A primera vista, la explicación parece obvia: narcotráfico y migración, banderas tradicionales en la relación bilateral y, al mismo tiempo, símbolos de poder para el Partido Republicano. Mostrar fuerza al cerrar fronteras o anunciar operativos contra los cárteles es parte de su narrativa política.

Para la Cultura Impar resulta ingenuo limitar el análisis a estas causas.

El combate a las drogas es un negocio de dos vías: mientras los Estados Unidos se victimizan por los daños y la violencia que generan los cárteles en sus calles, se benefician de una economía subterránea que mueve millones de dólares… Y en ese túnel oscuro también están México y muchos de sus funcionarios involucrados, de ayer y de hoy.

Por otro lado, la migración funciona más como espectáculo político que como un problema real: el discurso de “proteger la frontera” es, en esencia, una estrategia electoral.

Pero hay algo más profundo detrás. México es un socio estratégico indispensable: es proveedor, consumidor, productor energético y mano de obra barata. Es el vecino que sostiene cadenas de valor y equilibra mercados. Mantenerlo bajo presión -constantemente ocupado en la agenda bilateral- garantiza a Washington una posición de control.

A ello se suma la inexperiencia del actual gobierno mexicano en el manejo de las relaciones internacionales.

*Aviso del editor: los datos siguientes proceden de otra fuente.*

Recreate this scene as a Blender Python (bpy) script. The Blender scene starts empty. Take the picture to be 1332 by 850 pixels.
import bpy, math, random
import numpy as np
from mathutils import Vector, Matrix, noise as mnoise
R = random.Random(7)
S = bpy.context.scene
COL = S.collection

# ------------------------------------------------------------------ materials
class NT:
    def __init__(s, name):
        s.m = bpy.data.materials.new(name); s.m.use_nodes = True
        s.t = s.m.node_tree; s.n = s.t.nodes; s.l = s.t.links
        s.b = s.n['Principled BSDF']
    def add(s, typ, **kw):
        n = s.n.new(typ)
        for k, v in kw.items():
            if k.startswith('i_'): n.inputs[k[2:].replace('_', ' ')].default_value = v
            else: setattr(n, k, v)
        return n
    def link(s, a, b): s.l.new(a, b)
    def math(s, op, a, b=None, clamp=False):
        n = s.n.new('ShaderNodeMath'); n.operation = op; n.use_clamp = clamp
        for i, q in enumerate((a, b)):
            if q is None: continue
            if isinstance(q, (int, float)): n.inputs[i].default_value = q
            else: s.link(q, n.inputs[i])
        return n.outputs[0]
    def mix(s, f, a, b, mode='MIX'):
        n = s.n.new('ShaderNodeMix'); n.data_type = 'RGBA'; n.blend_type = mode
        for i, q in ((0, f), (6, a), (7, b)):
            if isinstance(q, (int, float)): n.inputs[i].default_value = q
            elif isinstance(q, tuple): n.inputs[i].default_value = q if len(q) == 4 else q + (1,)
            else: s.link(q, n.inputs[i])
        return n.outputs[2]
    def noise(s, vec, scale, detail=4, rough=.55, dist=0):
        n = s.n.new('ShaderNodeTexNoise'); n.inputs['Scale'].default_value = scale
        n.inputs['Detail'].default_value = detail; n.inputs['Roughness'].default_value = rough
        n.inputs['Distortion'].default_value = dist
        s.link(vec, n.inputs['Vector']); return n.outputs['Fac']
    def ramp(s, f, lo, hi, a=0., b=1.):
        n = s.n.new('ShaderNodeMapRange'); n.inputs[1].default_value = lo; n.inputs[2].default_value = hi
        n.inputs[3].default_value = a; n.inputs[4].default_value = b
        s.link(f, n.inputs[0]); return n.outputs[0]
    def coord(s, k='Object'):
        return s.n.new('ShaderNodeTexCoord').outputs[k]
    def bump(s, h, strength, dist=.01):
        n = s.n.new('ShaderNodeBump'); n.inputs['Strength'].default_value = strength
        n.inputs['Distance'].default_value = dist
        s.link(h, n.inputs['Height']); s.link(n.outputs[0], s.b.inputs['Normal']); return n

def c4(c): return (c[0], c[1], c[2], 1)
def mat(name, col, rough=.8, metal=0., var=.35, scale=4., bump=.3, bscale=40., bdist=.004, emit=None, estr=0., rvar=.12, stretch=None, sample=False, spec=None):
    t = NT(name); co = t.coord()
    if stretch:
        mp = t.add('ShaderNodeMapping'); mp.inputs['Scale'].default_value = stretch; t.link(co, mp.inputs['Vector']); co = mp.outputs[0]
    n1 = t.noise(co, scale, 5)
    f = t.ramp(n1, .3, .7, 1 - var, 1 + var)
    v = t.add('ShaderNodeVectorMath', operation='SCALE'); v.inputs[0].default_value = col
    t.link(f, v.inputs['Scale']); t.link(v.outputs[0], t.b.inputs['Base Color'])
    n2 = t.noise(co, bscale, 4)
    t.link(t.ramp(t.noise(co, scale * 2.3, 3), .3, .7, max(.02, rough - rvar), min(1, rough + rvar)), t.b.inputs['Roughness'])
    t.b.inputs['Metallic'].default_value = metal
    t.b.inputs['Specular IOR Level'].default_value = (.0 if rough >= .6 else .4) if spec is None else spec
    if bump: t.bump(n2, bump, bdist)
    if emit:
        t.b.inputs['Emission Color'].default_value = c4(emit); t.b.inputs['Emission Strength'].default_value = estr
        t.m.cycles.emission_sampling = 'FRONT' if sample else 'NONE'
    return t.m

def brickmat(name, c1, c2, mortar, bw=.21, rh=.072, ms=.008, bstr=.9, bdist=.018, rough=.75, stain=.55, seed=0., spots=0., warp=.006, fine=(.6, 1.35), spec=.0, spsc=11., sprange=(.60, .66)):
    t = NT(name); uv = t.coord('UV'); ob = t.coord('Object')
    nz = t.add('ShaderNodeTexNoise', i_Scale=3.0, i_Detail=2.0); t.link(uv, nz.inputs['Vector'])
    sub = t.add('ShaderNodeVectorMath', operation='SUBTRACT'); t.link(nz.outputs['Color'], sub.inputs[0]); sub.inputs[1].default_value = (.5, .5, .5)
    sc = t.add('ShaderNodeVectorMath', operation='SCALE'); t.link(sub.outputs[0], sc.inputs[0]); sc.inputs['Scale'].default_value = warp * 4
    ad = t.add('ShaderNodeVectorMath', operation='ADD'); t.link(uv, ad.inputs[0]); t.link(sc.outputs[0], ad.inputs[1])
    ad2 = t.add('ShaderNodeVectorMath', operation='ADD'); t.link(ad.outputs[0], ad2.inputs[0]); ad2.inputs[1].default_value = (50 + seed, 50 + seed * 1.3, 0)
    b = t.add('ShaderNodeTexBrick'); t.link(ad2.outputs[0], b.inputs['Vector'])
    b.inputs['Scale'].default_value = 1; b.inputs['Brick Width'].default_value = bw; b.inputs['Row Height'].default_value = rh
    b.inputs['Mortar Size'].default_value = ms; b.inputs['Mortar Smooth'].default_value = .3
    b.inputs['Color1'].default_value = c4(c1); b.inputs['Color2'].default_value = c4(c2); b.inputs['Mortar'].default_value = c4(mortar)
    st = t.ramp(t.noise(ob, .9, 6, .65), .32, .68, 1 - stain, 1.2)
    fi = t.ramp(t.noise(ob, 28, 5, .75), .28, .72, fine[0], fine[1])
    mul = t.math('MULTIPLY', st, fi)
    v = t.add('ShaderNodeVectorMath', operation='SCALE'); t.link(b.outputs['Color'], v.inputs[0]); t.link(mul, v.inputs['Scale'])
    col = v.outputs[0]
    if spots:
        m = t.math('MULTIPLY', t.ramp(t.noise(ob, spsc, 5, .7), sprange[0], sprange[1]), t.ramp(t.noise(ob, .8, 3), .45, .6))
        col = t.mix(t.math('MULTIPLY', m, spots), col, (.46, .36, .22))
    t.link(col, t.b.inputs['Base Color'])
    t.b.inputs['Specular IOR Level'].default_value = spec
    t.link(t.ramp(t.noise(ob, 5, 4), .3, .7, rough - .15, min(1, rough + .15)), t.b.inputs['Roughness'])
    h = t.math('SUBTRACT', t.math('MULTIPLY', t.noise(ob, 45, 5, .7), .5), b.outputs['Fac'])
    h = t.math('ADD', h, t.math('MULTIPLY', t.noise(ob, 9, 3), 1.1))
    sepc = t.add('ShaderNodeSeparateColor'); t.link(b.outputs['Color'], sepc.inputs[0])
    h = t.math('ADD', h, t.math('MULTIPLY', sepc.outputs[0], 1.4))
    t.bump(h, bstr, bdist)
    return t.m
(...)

Más allá de la legitimidad que pueda tener por su triunfo electoral, la realidad es que navegar los intereses de una potencia como los Estados Unidos requiere más que voluntad política o discursos de soberanía. Se necesita conocimiento técnico, visión estratégica y oficio diplomático.

La falta de cuadros experimentados y de una política exterior clara coloca a México en una posición vulnerable: reacciona, más que proponer; atiende urgencias, no diseña rutas, y acepta agendas que no necesariamente son favorables. Washington lo sabe y lo aprovecha.

En ese sentido, cada reunión no es solamente diálogo: es recordatorio del lugar que los Estados Unidos esperan que México ocupe. La pregunta no es ¿qué busca Washington?, sino hasta dónde está dispuesto el gobierno mexicano a negociar su margen de autonomía frente a un vecino que siempre ha jugado con la doble cara de aliado y vigilante.

Si algo enseñan estos primeros ocho meses es que el “interés” de los Estados Unidos rara vez es inocente y que el reto de México no reside en contar el número de reuniones, sino en definir con claridad qué gana -o cede- en cada una.

Los enviados mexicanos (sin importar su nivel) saben que eso no saldrá a la luz pública, y por eso prefieren navegar con bandera de eficientes y triunfadores, aunque sólo sean ratones de laboratorio.